The first of the children by default has Linewidth 3, and the second of the children by default has Linewidth 2. The coordinates associated with the two children are the same: what is happening is that two lines are being created, one thinnner than the other and on top of the second thicker one. The fraction of the thicker one that shows up outside where the thinner one is drawn, is acting as the edge color. That is, instead of drawing an inner edge, a center, and an outer edge, it draws a thinner circle on top of a thicker circle knowing that the edges of the thicker circle will peek out.
You can extract the coordinates associated with the lines, so for example,
N.Children(1).XData %and YData
You might have noticed that the situation does not describe having one (or two) circles for each circle that is drawn. Instead, the XData and YData describe all of the circles together, with NaN between the independent circles.
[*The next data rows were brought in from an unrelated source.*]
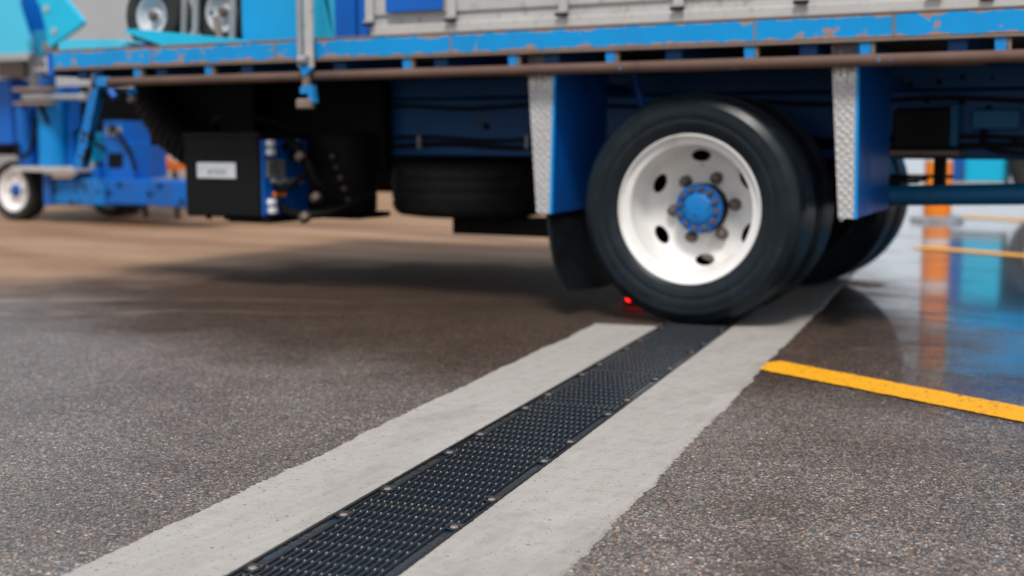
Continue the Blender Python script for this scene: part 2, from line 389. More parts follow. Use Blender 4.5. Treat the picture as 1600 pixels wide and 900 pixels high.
def bezier(pts, n=24):
    """Catmull-Rom through points"""
    P = [Vector(p) for p in pts]; P = [P[0] * 2 - P[1]] + P + [P[-1] * 2 - P[-2]]; out = []
    for i in range(1, len(P) - 2):
        for k in range(n):
            t = k / n; a, b, c, d = P[i - 1:i + 3]
            out.append(.5 * ((2 * b) + (c - a) * t + (2 * a - 5 * b + 4 * c - d) * t * t + (3 * b - a - 3 * c + d) * t ** 3))
    out.append(P[-2]); return out
def tag(o, label=None, cat=None, group=None, kind=None):
    if label: o['label'] = label
    if cat: o['category'] = cat
    if group: o['group'] = group
    if kind: o['kind'] = kind
    return o
def thing(name, label, cat, loc=(0, 0, 0), group=None):
    o = bpy.data.objects.new(name, None); COL.objects.link(o); o.location = loc; o.empty_display_size = .1
    return tag(o, label, cat, group)
def share(src, name, parent, mat4=None):
    o = src.copy(); o.name = name; COL.objects.link(o); o.parent = parent
    if mat4 is not None: o.matrix_local = mat4
    return o
def text_mesh(txt, size, mat, parent, origin, xdir, updir, name):
    cu = bpy.data.curves.new('t', 'FONT'); cu.body = txt; cu.size = size; cu.extrude = .0006; cu.resolution_u = 3
    t = bpy.data.objects.new('t', cu); COL.objects.link(t)
    dg = bpy.context.evaluated_depsgraph_get()
    me = bpy.data.meshes.new_from_object(t.evaluated_get(dg)); bpy.data.objects.remove(t)
    x, u = Vector(xdir), Vector(updir); nn = x.cross(u)
    m = Matrix((x, u, nn)).transposed().to_4x4(); m.translation = Vector(origin) - (root_loc(parent) if parent else Vector())
    me.transform(m); me.materials.clear(); me.materials.append(M[mat])
    o = bpy.data.objects.new(name, me); COL.objects.link(o); o.parent = parent; return o

# ================================================================== THE SETTING
# ground: one sheet with the slit of the drain cut out
S0, S1, HW = -6.0, 9.0, .1165
b = MB(); G = 400
inn = [ch(S0, -HW), ch(S0, HW), ch(S1, HW), ch(S1, -HW)]; out = [(-G, -G, 0), (G, -G, 0), (G, G, 0), (-G, G, 0)]
b.add(out + inn, [(0, 1, 5, 4), (1, 2, 6, 5), (2, 3, 7, 6), (3, 0, 4, 7)])
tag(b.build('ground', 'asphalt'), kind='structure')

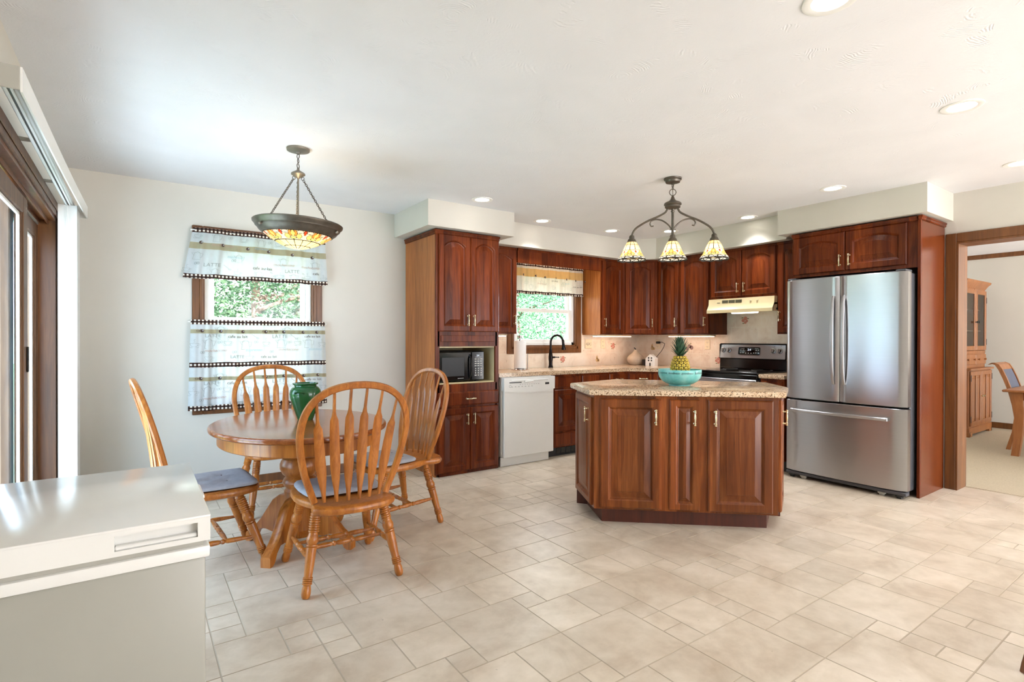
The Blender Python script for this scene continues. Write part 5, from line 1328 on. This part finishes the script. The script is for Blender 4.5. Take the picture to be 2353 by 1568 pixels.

Now, you could extract the coordinates from the XData and break it up at the NaN and find the intersections.... but it is considerably easier to ignore the return values from viscircle() and instead go back to the coordinates you pass in, xya, dya, and the information about the radii. Then you have a more straight-forward "intersection of circles" situation
xya_radius = 1000; dya_radius = 1000;
dists = pdist2(xya, dya) - repmat(xya_radius,size(xya,1),1) - repmat(dya_radius,1, size(dya,1));
Now if dists(J,K) is negative then xya(J,:) intersects with dya(K,:). Take triu() or triu() to avoid processing the same pair twice, and proceed to calculate the intersection points (though be careful about cases the circles just touch.) https://math.stackexchange.com/questions/256100/how-can-i-find-the-points-at-which-two-circles-intersect
  13 comentarios
Walter Roberson
Walter Roberson el 12 de Sept. de 2021
load xya
load dya
xya_radius = 1000; dya_radius = 1000;
all_d = pdist2(xya, dya);
dists2 = all_d - repmat(xya_radius,size(xya,1),1) - repmat(dya_radius,1, size(dya,1));
mask = (dists2 <= 0);
ind = find(mask);
[idx_x, idx_d] = ind2sub(size(mask), ind);
d = all_d(ind);
sel_xya = xya(idx_x,:);
sel_dya = dya(idx_d,:);
Afterwards:
sel_xya and sel_dya are matrices containing information only about circles that intersect. The information is in corresponding pairs: sel_xya(K,:) intersects with sel_dya(K,:) so you can proceed by rows. d(K) is the distance between the centers sel_xya(K,:) and sel_dya(K,:)
Salem
Salem el 13 de Sept. de 2021
Thank you so much, I really appreciate it.